-- WORK TO DO --
Every line from the first one to the line containing "hB = [z3(*q)" should be echoed exactly; leave out the rest.

-- INFORMATION PROVIDED --

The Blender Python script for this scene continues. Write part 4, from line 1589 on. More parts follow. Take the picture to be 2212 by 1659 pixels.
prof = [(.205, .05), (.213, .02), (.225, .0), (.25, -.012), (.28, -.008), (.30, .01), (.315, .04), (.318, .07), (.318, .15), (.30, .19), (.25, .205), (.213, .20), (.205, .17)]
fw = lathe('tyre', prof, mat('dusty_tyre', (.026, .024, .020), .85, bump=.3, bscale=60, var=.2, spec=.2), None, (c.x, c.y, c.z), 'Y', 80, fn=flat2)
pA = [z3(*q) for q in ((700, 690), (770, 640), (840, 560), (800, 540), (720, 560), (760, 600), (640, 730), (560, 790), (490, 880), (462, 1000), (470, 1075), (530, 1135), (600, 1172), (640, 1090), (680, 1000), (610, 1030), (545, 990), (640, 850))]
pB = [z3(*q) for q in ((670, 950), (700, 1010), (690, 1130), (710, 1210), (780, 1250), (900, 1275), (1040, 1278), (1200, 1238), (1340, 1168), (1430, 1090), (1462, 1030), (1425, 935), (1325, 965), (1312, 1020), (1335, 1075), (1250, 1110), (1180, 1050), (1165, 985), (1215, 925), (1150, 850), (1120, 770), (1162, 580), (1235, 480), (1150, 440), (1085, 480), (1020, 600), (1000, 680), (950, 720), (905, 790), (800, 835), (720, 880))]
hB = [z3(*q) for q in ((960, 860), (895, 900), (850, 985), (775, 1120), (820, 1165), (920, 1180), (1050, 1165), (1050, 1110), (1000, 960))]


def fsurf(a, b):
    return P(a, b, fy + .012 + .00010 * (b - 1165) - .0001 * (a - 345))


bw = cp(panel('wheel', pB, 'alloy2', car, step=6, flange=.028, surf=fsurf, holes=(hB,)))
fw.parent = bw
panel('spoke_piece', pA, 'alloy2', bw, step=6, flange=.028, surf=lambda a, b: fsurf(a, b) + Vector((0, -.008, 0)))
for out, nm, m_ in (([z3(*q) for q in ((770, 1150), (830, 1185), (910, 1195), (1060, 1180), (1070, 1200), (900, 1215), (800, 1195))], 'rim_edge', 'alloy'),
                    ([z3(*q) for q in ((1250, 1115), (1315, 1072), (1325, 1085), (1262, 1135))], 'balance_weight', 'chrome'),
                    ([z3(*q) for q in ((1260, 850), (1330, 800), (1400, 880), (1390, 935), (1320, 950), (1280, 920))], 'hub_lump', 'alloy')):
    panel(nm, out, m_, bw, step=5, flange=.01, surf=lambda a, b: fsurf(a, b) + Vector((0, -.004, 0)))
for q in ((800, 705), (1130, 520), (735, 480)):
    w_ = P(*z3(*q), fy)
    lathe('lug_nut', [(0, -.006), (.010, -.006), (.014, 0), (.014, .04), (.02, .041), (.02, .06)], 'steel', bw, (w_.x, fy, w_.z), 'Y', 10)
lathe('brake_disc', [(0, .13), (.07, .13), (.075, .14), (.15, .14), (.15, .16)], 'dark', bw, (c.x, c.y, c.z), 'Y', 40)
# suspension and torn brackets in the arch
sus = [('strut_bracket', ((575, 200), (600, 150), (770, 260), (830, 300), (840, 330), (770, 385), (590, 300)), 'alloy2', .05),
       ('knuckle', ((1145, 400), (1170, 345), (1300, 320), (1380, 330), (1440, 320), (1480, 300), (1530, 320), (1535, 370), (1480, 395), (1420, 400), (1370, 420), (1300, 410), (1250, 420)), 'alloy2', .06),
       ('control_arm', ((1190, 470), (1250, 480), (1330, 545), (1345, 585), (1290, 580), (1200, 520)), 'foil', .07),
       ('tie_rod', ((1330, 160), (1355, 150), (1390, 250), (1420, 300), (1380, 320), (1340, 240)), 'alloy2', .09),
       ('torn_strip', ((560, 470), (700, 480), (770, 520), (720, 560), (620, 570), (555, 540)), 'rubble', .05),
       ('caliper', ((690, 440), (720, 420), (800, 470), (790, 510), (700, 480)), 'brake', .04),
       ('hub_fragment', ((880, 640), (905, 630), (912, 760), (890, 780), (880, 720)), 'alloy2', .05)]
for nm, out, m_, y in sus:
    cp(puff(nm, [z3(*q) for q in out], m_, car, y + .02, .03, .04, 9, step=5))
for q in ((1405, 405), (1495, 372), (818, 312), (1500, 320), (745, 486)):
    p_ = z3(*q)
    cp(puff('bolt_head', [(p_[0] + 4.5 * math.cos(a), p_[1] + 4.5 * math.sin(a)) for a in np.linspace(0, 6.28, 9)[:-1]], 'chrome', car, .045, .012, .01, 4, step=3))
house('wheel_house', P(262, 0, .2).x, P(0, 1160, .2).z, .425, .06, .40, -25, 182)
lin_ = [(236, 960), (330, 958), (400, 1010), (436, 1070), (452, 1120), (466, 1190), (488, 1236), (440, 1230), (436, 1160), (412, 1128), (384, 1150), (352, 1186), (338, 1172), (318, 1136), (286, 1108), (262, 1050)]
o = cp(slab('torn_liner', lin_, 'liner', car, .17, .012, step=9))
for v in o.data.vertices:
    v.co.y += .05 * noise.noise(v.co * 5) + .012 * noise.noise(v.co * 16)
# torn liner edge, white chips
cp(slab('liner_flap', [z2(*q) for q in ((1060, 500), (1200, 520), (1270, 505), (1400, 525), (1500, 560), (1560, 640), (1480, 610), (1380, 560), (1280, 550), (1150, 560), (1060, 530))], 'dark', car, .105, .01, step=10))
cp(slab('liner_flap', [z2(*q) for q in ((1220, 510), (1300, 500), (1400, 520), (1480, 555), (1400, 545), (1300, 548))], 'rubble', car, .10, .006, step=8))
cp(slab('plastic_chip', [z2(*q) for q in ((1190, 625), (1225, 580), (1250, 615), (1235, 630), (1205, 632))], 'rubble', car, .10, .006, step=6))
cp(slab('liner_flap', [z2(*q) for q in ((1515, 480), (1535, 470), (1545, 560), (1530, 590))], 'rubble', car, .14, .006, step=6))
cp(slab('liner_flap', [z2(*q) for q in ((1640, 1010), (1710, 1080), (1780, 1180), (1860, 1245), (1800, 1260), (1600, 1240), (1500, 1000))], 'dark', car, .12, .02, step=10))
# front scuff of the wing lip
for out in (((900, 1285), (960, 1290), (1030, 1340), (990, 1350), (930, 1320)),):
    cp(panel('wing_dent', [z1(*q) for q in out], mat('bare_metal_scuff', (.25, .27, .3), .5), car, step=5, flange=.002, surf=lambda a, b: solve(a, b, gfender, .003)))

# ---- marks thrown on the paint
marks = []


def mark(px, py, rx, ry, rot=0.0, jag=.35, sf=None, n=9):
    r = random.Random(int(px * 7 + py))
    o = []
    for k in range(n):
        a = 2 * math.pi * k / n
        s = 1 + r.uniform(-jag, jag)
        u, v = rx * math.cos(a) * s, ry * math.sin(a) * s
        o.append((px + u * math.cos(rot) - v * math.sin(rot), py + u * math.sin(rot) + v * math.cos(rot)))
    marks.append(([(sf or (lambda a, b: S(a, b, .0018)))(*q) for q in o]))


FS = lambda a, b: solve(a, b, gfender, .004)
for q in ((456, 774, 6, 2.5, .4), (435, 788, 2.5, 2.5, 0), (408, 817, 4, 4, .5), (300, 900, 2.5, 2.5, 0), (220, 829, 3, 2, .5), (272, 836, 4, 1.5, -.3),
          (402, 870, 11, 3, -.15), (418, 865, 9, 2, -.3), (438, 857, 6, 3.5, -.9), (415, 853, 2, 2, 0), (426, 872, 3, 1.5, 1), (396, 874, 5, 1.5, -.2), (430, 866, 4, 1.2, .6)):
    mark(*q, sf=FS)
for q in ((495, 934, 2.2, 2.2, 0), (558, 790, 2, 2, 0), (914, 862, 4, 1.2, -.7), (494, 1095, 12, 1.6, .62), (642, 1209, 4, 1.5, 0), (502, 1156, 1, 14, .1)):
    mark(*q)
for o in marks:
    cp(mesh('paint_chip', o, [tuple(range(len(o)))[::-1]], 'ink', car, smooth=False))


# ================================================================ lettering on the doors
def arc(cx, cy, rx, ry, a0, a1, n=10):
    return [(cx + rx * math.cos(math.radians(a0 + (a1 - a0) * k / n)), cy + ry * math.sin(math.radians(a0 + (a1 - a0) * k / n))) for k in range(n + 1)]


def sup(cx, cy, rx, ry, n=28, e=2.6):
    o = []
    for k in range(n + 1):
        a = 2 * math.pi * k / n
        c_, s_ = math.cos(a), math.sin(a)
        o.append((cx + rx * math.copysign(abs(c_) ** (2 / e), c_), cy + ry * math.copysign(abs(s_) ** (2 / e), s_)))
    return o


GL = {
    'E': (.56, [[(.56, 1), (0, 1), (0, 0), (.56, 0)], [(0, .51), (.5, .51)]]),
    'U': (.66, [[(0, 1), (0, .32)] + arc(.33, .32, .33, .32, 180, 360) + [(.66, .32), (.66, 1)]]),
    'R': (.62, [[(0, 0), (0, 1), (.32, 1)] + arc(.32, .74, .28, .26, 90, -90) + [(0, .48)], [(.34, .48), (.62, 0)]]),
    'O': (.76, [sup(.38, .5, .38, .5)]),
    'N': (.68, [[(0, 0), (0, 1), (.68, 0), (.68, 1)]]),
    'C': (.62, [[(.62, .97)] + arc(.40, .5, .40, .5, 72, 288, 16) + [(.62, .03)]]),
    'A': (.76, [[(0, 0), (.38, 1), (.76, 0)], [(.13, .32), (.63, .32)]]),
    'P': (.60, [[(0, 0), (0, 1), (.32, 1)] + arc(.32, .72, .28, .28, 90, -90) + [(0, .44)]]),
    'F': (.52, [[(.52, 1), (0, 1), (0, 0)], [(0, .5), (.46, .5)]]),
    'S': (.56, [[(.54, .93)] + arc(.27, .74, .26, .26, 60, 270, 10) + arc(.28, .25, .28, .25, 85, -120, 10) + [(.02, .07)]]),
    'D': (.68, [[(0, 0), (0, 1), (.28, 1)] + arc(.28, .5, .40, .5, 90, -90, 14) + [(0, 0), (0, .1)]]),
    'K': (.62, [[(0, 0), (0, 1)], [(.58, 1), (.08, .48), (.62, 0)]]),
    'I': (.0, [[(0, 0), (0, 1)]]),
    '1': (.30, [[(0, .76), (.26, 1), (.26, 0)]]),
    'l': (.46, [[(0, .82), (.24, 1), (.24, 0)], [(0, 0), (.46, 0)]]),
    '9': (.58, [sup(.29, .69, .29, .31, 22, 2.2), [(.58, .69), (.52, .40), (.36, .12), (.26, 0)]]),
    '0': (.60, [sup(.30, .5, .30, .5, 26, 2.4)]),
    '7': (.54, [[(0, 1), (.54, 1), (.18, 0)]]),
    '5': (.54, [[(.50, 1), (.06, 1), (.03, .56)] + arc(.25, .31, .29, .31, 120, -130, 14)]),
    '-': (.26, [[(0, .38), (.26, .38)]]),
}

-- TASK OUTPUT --
The Blender Python script for this scene continues. Write part 4, from line 1589 on. More parts follow. Take the picture to be 2212 by 1659 pixels.
prof = [(.205, .05), (.213, .02), (.225, .0), (.25, -.012), (.28, -.008), (.30, .01), (.315, .04), (.318, .07), (.318, .15), (.30, .19), (.25, .205), (.213, .20), (.205, .17)]
fw = lathe('tyre', prof, mat('dusty_tyre', (.026, .024, .020), .85, bump=.3, bscale=60, var=.2, spec=.2), None, (c.x, c.y, c.z), 'Y', 80, fn=flat2)
pA = [z3(*q) for q in ((700, 690), (770, 640), (840, 560), (800, 540), (720, 560), (760, 600), (640, 730), (560, 790), (490, 880), (462, 1000), (470, 1075), (530, 1135), (600, 1172), (640, 1090), (680, 1000), (610, 1030), (545, 990), (640, 850))]
pB = [z3(*q) for q in ((670, 950), (700, 1010), (690, 1130), (710, 1210), (780, 1250), (900, 1275), (1040, 1278), (1200, 1238), (1340, 1168), (1430, 1090), (1462, 1030), (1425, 935), (1325, 965), (1312, 1020), (1335, 1075), (1250, 1110), (1180, 1050), (1165, 985), (1215, 925), (1150, 850), (1120, 770), (1162, 580), (1235, 480), (1150, 440), (1085, 480), (1020, 600), (1000, 680), (950, 720), (905, 790), (800, 835), (720, 880))]
hB = [z3(*q) for q in ((960, 860), (895, 900), (850, 985), (775, 1120), (820, 1165), (920, 1180), (1050, 1165), (1050, 1110), (1000, 960))]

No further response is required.